My thirty-year-old bicycle was wonderful. It showed no signs of age. I glided along with almost no resistance; I was hardly aware of the presence of a vehicle underneath me. Keep your mountain bikes that can rappel down the sides of office buildings; I like a bike that rolls.

I didn't have much trouble with the speedy thighmaster cyclists this morning. In fact, I had one pleasant experience. A young, fit, female cyclist passed me at great speed on Carlton Street. I grumbled for a moment, but then I got a whiff of a pleasant floral scent, its heaviness cut by an undertone of citrus. This cyclist was wearing perfume! I was in love. I watched her disappear in the next block, but she left behind a beautiful but fading olfactory trail. I considered stalking her, but, quite frankly, I lacked the tone.
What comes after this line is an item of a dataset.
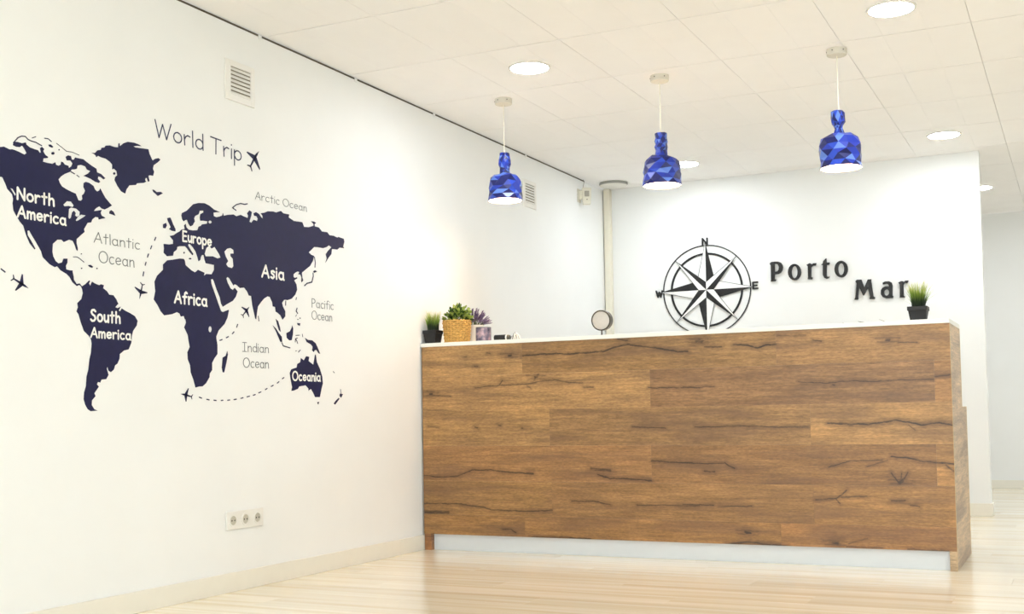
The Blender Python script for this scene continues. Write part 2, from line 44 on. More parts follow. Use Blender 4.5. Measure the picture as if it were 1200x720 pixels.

I was pleased to see that the City of Cambridge took my earlier complaints about their ineffectual bike lanes to heart. They have now painted these lanes Electric Blue, as if that offensive color would keep motorists from traveling there. Electric Blue! Take that, you Nietzchean Saab drivers! I think they determine the width of these lanes by parking a car and opening the driver's-side door. If you venture out of the lane, you're legal game for outraged drivers; if you stay in the lane, you're at the mercy of parked drivers opening their doors. How do you want to go today?

So, I'm at work, feeling pretty pleased with myself. I got some aerobic exercise, communed with nature, had a fleeting romance, and cheated death, and it's only 9:30. I think I'll check my email.